Symbolism, Imagery, Allegory

Read any analysis of "The Return of Chorb" and you’re bound to see a mention or two of Orpheus, the guy from Greek mythology. Where is everyone getting this from? The big tip-off is the STATUE OF ORPHEUS that features prominently in paragraph 33, when the prostitute is looking out the window of the hotel room to the opera house across the street. That sure got everyone thinking.

Now, who is this Orpheus character? In Greek mythology, Orpheus was a famous musician. He played the lyre so beautifully that he could make the animals stop and listen and the trees shake. He was also married to a woman named Eurydice, which was great until she stepped on a snake and was bitten and killed. Orpheus then played really sad music really well, which meant the trees were no longer dancing so much as they were weeping rivers. Since the whole scene was a big drag, the gods gave Orpheus advice: go to the underworld and get your wife back. Orpheus did, and so impressed Hades with his musical abilities that the God of the Underworld agreed to let Eurydice go – on one condition. She would follow Orpheus up out of the Underworld, but he wasn’t allowed to look behind him. If he did, she would be lost to him forever. He just had to trust that she was there.

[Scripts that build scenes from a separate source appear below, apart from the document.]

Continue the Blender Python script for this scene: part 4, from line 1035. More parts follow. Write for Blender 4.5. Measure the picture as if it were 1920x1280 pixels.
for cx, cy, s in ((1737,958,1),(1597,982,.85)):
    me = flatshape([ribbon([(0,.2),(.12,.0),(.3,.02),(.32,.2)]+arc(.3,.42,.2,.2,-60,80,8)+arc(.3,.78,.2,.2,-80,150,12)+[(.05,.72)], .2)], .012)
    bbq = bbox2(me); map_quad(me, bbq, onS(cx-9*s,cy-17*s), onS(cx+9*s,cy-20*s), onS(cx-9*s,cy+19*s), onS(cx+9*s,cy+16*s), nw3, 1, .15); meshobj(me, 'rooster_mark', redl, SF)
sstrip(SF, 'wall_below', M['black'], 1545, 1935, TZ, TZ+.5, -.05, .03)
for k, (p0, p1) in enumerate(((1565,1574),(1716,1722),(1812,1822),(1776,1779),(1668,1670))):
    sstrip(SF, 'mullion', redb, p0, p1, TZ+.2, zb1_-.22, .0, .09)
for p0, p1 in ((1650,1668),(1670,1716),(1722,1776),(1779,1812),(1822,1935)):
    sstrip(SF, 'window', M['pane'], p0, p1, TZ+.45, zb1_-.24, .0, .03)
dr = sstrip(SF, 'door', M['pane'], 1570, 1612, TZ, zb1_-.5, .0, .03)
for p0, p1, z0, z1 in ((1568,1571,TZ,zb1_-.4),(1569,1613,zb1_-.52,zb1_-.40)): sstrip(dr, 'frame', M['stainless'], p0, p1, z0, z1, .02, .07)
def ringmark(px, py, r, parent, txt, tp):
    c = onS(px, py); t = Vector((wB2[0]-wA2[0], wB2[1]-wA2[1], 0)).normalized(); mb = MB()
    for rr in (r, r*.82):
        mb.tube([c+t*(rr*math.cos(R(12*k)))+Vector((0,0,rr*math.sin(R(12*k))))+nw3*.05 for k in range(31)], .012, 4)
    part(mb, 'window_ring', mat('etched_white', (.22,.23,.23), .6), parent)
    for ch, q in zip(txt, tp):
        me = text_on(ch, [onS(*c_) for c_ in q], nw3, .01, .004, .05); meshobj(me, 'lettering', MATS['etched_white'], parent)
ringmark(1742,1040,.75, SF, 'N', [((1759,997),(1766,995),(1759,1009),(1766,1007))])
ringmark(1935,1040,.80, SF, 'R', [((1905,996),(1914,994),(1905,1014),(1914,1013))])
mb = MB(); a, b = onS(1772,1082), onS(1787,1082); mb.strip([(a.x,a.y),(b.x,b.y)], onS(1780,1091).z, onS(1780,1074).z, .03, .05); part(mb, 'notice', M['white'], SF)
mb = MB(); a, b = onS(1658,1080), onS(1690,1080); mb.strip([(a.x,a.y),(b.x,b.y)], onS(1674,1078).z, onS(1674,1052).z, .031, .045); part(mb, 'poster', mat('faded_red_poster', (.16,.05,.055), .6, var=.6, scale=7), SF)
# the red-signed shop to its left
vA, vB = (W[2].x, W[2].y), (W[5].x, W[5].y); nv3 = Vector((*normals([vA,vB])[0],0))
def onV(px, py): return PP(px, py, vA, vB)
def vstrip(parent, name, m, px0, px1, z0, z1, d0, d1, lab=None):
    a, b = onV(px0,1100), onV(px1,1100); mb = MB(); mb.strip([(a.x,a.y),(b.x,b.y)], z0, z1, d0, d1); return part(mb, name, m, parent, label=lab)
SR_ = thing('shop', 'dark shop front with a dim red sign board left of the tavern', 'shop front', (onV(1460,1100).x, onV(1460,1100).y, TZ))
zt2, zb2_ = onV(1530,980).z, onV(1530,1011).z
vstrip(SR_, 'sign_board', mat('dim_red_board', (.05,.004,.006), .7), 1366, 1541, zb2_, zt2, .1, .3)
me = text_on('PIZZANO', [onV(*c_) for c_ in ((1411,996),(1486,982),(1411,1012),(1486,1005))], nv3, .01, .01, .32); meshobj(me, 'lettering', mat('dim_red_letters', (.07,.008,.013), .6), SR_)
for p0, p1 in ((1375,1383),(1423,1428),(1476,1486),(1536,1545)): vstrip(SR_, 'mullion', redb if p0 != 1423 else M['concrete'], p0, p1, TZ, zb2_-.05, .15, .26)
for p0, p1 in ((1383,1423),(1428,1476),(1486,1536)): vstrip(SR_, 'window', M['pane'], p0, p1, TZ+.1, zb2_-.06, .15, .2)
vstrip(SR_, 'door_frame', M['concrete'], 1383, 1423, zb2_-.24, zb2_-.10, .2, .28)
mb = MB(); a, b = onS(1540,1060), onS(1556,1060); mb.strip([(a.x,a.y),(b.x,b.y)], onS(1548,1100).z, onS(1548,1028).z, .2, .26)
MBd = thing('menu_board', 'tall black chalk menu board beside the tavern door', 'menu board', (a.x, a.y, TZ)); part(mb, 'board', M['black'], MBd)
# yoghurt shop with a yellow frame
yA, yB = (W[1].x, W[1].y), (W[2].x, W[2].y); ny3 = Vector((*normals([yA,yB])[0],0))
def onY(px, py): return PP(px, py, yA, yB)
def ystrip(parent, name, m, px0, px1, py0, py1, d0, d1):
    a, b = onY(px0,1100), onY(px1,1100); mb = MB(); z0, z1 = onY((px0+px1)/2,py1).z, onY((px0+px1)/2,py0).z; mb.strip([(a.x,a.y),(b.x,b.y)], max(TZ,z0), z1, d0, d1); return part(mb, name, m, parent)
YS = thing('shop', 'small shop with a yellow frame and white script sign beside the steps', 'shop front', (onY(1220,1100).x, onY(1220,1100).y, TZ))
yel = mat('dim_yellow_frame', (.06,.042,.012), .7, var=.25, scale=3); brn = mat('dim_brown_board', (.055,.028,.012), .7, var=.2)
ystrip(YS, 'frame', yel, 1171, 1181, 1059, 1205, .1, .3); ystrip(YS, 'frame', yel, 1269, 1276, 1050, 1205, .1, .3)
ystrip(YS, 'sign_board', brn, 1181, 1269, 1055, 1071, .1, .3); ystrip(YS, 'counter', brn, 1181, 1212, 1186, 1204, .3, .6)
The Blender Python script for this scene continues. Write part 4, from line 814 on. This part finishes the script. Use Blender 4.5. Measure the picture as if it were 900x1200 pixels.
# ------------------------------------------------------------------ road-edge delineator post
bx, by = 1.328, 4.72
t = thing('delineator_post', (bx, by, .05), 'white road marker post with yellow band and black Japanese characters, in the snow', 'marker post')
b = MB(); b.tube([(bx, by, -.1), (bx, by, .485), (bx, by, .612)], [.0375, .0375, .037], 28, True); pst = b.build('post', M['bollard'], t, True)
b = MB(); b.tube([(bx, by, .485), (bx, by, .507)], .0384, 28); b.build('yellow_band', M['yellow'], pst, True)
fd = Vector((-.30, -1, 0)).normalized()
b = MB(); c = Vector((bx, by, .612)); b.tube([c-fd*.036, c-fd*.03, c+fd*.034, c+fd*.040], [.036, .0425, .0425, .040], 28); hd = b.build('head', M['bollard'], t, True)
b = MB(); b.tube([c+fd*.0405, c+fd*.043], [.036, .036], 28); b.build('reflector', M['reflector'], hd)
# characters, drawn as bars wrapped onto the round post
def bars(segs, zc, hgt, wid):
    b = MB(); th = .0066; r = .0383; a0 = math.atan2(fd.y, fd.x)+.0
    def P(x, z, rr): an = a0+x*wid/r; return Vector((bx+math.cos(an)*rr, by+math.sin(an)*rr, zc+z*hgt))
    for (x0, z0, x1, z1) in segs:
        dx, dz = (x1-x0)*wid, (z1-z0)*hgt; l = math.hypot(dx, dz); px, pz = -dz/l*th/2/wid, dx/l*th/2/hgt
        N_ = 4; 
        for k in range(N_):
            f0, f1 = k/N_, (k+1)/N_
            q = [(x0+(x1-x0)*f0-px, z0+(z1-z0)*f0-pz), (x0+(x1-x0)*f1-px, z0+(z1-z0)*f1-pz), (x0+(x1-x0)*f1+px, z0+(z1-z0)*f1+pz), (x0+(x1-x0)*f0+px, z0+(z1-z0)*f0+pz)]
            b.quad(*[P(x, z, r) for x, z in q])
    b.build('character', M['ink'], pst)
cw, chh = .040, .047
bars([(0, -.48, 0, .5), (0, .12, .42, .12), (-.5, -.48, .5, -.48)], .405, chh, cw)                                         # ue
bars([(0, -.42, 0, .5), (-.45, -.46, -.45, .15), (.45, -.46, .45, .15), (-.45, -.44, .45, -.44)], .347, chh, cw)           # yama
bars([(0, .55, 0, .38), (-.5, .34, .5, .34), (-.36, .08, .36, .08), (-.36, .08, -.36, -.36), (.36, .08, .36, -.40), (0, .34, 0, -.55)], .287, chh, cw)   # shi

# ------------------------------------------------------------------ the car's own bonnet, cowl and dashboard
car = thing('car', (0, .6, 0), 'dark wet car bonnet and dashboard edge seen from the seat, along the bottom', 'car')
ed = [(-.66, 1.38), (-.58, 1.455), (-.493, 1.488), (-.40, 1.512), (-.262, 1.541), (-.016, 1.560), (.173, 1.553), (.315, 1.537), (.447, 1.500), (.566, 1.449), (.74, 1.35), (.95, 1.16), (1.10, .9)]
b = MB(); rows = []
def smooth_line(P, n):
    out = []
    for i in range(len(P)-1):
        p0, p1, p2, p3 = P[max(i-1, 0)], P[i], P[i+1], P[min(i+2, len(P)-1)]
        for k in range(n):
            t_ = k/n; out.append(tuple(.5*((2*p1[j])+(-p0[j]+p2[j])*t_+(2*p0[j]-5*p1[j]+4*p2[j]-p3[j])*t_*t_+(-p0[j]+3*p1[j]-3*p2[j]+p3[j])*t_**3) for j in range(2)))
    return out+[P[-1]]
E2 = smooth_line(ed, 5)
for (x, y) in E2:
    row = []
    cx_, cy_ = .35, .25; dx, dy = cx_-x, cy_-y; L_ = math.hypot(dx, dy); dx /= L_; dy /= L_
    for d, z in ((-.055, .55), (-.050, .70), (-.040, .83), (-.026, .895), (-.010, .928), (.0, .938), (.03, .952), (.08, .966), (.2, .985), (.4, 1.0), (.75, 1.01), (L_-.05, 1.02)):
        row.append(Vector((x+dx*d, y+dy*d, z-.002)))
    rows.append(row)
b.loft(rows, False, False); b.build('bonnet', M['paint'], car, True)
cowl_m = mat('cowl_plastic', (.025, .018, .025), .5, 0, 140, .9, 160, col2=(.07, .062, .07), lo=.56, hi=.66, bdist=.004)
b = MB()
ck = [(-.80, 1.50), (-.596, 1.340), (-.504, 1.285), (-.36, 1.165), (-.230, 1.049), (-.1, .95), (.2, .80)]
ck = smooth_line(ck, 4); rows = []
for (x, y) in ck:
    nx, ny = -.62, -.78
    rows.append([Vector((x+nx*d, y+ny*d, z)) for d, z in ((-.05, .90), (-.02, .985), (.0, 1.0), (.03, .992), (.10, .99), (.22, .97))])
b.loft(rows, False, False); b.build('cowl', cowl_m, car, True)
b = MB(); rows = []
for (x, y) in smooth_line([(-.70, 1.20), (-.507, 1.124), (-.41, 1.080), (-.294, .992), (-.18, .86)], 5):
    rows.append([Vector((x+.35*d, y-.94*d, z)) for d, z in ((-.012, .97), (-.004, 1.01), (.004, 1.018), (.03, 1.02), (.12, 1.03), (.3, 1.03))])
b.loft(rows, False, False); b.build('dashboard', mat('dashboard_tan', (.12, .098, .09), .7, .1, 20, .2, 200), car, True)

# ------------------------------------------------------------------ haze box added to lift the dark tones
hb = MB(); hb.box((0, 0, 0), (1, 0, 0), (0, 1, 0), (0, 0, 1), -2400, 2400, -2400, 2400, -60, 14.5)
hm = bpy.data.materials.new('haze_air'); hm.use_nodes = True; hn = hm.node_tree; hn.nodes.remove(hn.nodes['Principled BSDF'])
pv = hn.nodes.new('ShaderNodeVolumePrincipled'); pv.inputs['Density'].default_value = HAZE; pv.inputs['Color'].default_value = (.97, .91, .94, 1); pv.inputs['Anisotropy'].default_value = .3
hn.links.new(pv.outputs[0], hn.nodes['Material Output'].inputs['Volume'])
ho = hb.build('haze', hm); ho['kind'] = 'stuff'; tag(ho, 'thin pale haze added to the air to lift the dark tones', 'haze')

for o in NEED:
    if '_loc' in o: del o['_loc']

So Orpheus sets out, but just before he reaches the real world he gets nervous, looks behind him, and sees Eurydice for a fleeting moment before she disappears.

By now, you probably see a connection or two between the Orpheus myth and "The Return of Chorb." The live electric wire that killed Chorb’s wife is a little snake-like. Orpheus travels to the underworld and back, and Chorb takes a RETURN journey from France to Germany. If he had to, we could probably draw a parallel between the moment that Orpheus looks back and sees Eurydice and the moment that Chorb wakes in the night and sees his dead wife beside him.

But Chorb doesn’t WANT to get his wife back…right? Well, that’s an interesting question, and one with no clear answer. In a sense, Chorb is trying to conjure up an image of his wife that he can make "immortal" and thus keep forever. That’s a lot like what Orpheus was doing – trying to save his wife from death and make her thus immortal. On the other hand, Chorb is not OK with seeing the ghost of his dead wife. That’s what he’s trying to overcome with his quest. How you choose to view "The Return of Chorb" in light of the Orpheus myth is up to you.